Wednesday, January 17, 2007
Bush Defenders Want it Both Ways
When opponents of the war quite reasonably pointed out that our continued military presence in Iraq recruits additional support for enemy organizations such as Al Qaeda, defenders of Bush's disastrous actions countered with, "The United States does not allow its enemies to determine its policies."
Yet, just today, I read an opinion piece in which the writer asserted that, "Democrats and liberals who call for the impeachment of President Bush over alleged violations of the Constitution fail to realize that such public challenges to our Commander-in-Chief embolden our enemies; we must not sacrifice our security at home to what is essentially a political exercise." Excuse me? What happened to, "We don't let our enemies dictate policy?" All of a sudden, we're supposed to tolerate a president who violates our Constitution because to call him on it might "embolden our enemies?"

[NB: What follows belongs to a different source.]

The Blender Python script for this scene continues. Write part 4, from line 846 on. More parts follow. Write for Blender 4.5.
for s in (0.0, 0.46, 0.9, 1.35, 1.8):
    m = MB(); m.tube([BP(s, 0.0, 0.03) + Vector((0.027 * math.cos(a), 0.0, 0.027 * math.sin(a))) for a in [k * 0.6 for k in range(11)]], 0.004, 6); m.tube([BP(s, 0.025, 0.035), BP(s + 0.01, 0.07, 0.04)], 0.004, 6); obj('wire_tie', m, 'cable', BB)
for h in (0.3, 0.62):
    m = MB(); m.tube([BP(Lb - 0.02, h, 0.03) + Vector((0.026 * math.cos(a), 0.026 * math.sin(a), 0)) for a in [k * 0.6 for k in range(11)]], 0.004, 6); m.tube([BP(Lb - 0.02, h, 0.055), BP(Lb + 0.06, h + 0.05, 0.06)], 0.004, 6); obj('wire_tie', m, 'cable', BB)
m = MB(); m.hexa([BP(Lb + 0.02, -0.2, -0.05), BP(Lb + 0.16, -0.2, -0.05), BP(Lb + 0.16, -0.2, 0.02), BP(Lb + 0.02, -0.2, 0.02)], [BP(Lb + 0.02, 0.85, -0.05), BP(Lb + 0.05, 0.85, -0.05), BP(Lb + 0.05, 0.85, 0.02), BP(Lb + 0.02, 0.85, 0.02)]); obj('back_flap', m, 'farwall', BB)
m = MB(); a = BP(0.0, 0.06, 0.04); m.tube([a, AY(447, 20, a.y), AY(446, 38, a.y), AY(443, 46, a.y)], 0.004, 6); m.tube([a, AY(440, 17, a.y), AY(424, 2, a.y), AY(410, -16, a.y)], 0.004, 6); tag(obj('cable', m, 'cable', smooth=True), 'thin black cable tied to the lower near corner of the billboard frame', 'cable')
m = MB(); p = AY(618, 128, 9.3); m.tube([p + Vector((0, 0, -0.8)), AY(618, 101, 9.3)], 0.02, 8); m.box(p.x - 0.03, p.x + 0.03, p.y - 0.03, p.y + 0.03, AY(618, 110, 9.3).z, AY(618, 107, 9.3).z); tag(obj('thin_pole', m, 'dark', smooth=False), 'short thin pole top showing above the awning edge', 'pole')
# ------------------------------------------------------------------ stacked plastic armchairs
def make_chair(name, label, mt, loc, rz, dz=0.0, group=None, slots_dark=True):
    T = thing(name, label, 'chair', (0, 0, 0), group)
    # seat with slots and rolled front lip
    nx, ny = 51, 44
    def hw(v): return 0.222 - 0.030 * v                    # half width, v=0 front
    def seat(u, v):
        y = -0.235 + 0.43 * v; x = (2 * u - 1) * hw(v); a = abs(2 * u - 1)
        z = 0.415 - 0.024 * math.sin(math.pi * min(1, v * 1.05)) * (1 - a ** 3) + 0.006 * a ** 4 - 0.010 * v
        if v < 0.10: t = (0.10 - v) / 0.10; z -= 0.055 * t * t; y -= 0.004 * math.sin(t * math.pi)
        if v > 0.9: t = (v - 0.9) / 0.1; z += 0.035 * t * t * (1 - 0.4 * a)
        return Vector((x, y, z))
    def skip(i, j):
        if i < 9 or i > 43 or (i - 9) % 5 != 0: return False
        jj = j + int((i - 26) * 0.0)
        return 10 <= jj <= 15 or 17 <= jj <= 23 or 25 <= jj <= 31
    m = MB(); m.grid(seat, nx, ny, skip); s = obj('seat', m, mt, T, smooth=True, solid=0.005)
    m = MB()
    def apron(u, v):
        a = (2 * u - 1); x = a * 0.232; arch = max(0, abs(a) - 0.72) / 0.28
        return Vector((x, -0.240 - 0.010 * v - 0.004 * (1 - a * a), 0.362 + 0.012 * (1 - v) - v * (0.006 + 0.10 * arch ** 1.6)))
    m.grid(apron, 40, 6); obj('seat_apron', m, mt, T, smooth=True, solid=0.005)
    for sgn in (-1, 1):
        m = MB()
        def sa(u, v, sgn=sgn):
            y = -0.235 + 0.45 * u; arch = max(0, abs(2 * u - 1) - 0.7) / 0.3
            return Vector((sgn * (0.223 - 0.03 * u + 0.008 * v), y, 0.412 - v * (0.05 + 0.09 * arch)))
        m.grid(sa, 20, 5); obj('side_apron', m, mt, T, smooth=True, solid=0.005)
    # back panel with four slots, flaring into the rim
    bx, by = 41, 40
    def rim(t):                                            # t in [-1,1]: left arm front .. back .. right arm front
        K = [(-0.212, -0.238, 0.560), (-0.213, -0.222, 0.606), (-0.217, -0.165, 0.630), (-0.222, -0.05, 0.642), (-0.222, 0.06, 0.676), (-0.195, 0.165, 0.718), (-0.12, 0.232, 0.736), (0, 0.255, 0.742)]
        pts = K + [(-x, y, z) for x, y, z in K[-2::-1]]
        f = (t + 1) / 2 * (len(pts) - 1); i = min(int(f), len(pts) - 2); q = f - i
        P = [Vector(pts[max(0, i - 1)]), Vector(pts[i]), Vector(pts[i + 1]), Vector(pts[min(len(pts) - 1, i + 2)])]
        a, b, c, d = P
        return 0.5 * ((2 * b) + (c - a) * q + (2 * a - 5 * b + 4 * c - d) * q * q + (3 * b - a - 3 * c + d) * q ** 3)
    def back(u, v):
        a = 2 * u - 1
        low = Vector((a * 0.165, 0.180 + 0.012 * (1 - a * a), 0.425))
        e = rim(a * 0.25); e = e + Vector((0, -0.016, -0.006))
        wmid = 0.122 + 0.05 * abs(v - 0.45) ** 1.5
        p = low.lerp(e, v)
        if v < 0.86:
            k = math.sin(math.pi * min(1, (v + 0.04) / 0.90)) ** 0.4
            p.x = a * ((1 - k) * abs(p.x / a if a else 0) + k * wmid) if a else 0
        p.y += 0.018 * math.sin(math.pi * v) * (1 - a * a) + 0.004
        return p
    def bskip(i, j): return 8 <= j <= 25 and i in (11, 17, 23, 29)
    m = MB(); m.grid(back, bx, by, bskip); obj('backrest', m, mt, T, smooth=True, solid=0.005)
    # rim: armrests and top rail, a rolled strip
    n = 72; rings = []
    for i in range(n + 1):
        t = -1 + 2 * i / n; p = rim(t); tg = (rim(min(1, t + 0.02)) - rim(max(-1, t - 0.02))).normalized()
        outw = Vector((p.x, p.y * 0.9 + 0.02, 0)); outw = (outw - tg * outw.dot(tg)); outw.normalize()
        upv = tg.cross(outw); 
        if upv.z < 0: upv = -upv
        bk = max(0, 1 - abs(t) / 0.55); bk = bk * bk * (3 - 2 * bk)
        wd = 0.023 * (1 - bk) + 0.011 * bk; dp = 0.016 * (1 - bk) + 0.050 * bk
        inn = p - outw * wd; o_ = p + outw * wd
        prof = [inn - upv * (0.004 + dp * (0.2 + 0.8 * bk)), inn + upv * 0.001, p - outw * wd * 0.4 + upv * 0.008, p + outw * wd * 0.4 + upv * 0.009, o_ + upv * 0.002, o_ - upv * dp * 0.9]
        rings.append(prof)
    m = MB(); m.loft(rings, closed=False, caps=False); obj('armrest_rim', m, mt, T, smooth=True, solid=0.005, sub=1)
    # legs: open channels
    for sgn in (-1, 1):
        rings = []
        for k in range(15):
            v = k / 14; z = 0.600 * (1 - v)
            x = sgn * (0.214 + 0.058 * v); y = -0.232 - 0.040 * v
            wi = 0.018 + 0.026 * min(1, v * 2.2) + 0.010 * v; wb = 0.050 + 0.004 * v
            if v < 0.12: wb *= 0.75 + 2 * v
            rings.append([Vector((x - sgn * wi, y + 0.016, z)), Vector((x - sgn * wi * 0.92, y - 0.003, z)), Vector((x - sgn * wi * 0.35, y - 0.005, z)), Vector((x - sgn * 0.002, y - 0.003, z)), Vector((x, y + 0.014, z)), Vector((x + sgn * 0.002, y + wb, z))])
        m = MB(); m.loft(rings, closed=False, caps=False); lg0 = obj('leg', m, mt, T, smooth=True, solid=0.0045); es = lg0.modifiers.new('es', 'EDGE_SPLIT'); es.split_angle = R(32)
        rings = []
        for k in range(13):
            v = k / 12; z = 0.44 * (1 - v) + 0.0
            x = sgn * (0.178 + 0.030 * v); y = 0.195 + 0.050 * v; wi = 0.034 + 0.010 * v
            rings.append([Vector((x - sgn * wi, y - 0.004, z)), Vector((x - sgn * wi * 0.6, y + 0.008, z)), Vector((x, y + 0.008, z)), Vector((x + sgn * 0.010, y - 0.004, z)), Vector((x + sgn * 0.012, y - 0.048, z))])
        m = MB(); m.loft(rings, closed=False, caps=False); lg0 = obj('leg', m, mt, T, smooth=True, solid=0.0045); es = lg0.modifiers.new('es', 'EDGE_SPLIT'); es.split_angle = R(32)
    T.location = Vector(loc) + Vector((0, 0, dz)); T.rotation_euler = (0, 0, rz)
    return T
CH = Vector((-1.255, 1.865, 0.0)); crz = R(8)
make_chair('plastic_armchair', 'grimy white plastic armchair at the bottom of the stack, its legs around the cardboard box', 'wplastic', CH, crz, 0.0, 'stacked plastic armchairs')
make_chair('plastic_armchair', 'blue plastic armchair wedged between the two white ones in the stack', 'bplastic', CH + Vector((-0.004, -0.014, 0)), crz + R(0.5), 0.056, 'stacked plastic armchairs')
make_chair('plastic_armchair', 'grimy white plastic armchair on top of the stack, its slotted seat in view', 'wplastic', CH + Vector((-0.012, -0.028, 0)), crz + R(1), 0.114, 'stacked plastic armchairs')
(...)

It seems that Bush's defenders want it both ways. They want to claim that it is not a legitimate criticism to point out that our ill-considered invasion of Iraq actually makes us less safe -- because we won't let fear of the enemy intimidate us -- but they want to stifle attempts to hold our elected Chief Executive accountable to the American people because "we don't want to embolden our enemies." Well, which is it, guys? Are we so sure of ourselves that we don't care how many mad mullahs and their fanatical followers we piss off? Or are we so afraid of what the terrorists might do that we're willing to grant an incompetent president dictatorial powers?
Actually, both positions are indefensible. A war built on lies should not be allowed to continue; neither should we tolerate the erosion of the very freedoms that define us by an arrogant imbecile whose favorite political ploy is to invoke the bogeyman. When your only device for holding onto power is manipulating fear, we know what to call you: a terrorist.